Extract all of the data and reproduce it precisely.

==== Data extract

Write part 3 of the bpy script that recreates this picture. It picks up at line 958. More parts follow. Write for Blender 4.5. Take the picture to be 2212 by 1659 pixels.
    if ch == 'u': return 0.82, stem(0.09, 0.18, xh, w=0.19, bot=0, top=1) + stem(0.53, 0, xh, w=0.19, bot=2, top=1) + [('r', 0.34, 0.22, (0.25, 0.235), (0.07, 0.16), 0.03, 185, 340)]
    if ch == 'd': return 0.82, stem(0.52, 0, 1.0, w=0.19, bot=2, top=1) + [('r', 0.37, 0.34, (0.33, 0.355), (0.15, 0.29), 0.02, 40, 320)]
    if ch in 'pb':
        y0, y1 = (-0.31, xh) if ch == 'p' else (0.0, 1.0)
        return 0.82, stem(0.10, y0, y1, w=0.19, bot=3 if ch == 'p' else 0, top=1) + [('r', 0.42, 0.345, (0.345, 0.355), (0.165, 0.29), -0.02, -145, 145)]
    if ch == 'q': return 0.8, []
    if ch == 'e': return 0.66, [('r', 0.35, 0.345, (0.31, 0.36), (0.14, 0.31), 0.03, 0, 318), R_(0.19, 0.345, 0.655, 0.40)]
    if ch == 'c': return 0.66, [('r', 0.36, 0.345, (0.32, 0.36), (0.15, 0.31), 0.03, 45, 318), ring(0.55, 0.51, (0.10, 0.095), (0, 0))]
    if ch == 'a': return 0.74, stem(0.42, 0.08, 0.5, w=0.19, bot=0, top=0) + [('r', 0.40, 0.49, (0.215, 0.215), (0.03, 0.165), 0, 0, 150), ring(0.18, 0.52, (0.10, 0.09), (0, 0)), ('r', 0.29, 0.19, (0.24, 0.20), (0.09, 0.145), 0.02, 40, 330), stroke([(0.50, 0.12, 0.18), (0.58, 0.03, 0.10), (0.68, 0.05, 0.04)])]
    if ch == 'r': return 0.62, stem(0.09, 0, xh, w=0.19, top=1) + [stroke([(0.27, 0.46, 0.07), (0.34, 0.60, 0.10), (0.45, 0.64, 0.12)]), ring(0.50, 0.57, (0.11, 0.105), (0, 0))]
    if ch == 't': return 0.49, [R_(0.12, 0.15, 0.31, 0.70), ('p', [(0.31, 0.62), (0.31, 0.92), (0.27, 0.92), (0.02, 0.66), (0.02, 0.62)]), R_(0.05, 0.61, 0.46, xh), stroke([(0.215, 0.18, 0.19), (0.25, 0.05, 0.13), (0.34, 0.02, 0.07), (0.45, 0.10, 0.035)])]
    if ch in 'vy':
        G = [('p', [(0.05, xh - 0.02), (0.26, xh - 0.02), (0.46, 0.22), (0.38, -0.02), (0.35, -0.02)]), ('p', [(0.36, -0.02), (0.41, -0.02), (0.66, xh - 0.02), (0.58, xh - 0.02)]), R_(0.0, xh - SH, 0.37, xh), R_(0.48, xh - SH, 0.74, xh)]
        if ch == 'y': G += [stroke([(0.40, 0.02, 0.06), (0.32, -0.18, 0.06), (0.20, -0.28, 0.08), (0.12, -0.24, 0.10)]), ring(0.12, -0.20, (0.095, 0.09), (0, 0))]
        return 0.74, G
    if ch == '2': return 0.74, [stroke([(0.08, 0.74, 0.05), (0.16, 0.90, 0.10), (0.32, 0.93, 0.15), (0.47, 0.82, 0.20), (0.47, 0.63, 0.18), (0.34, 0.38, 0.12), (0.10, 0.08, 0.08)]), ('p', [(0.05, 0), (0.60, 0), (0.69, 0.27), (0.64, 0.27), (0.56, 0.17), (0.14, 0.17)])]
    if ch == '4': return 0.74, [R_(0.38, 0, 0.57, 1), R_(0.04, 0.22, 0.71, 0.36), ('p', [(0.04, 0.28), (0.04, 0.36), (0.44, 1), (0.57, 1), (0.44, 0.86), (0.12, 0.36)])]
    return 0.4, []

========

**Expected answer**
Write part 3 of the bpy script that recreates this picture. It picks up at line 958. More parts follow. Write for Blender 4.5. Take the picture to be 2212 by 1659 pixels.
    if ch == 'u': return 0.82, stem(0.09, 0.18, xh, w=0.19, bot=0, top=1) + stem(0.53, 0, xh, w=0.19, bot=2, top=1) + [('r', 0.34, 0.22, (0.25, 0.235), (0.07, 0.16), 0.03, 185, 340)]
    if ch == 'd': return 0.82, stem(0.52, 0, 1.0, w=0.19, bot=2, top=1) + [('r', 0.37, 0.34, (0.33, 0.355), (0.15, 0.29), 0.02, 40, 320)]
    if ch in 'pb':
        y0, y1 = (-0.31, xh) if ch == 'p' else (0.0, 1.0)
        return 0.82, stem(0.10, y0, y1, w=0.19, bot=3 if ch == 'p' else 0, top=1) + [('r', 0.42, 0.345, (0.345, 0.355), (0.165, 0.29), -0.02, -145, 145)]
    if ch == 'q': return 0.8, []
    if ch == 'e': return 0.66, [('r', 0.35, 0.345, (0.31, 0.36), (0.14, 0.31), 0.03, 0, 318), R_(0.19, 0.345, 0.655, 0.40)]
    if ch == 'c': return 0.66, [('r', 0.36, 0.345, (0.32, 0.36), (0.15, 0.31), 0.03, 45, 318), ring(0.55, 0.51, (0.10, 0.095), (0, 0))]
    if ch == 'a': return 0.74, stem(0.42, 0.08, 0.5, w=0.19, bot=0, top=0) + [('r', 0.40, 0.49, (0.215, 0.215), (0.03, 0.165), 0, 0, 150), ring(0.18, 0.52, (0.10, 0.09), (0, 0)), ('r', 0.29, 0.19, (0.24, 0.20), (0.09, 0.145), 0.02, 40, 330), stroke([(0.50, 0.12, 0.18), (0.58, 0.03, 0.10), (0.68, 0.05, 0.04)])]
    if ch == 'r': return 0.62, stem(0.09, 0, xh, w=0.19, top=1) + [stroke([(0.27, 0.46, 0.07), (0.34, 0.60, 0.10), (0.45, 0.64, 0.12)]), ring(0.50, 0.57, (0.11, 0.105), (0, 0))]
    if ch == 't': return 0.49, [R_(0.12, 0.15, 0.31, 0.70), ('p', [(0.31, 0.62), (0.31, 0.92), (0.27, 0.92), (0.02, 0.66), (0.02, 0.62)]), R_(0.05, 0.61, 0.46, xh), stroke([(0.215, 0.18, 0.19), (0.25, 0.05, 0.13), (0.34, 0.02, 0.07), (0.45, 0.10, 0.035)])]
    if ch in 'vy':
        G = [('p', [(0.05, xh - 0.02), (0.26, xh - 0.02), (0.46, 0.22), (0.38, -0.02), (0.35, -0.02)]), ('p', [(0.36, -0.02), (0.41, -0.02), (0.66, xh - 0.02), (0.58, xh - 0.02)]), R_(0.0, xh - SH, 0.37, xh), R_(0.48, xh - SH, 0.74, xh)]
        if ch == 'y': G += [stroke([(0.40, 0.02, 0.06), (0.32, -0.18, 0.06), (0.20, -0.28, 0.08), (0.12, -0.24, 0.10)]), ring(0.12, -0.20, (0.095, 0.09), (0, 0))]
        return 0.74, G
    if ch == '2': return 0.74, [stroke([(0.08, 0.74, 0.05), (0.16, 0.90, 0.10), (0.32, 0.93, 0.15), (0.47, 0.82, 0.20), (0.47, 0.63, 0.18), (0.34, 0.38, 0.12), (0.10, 0.08, 0.08)]), ('p', [(0.05, 0), (0.60, 0), (0.69, 0.27), (0.64, 0.27), (0.56, 0.17), (0.14, 0.17)])]
    if ch == '4': return 0.74, [R_(0.38, 0, 0.57, 1), R_(0.04, 0.22, 0.71, 0.36), ('p', [(0.04, 0.28), (0.04, 0.36), (0.44, 1), (0.57, 1), (0.44, 0.86), (0.12, 0.36)])]
    return 0.4, []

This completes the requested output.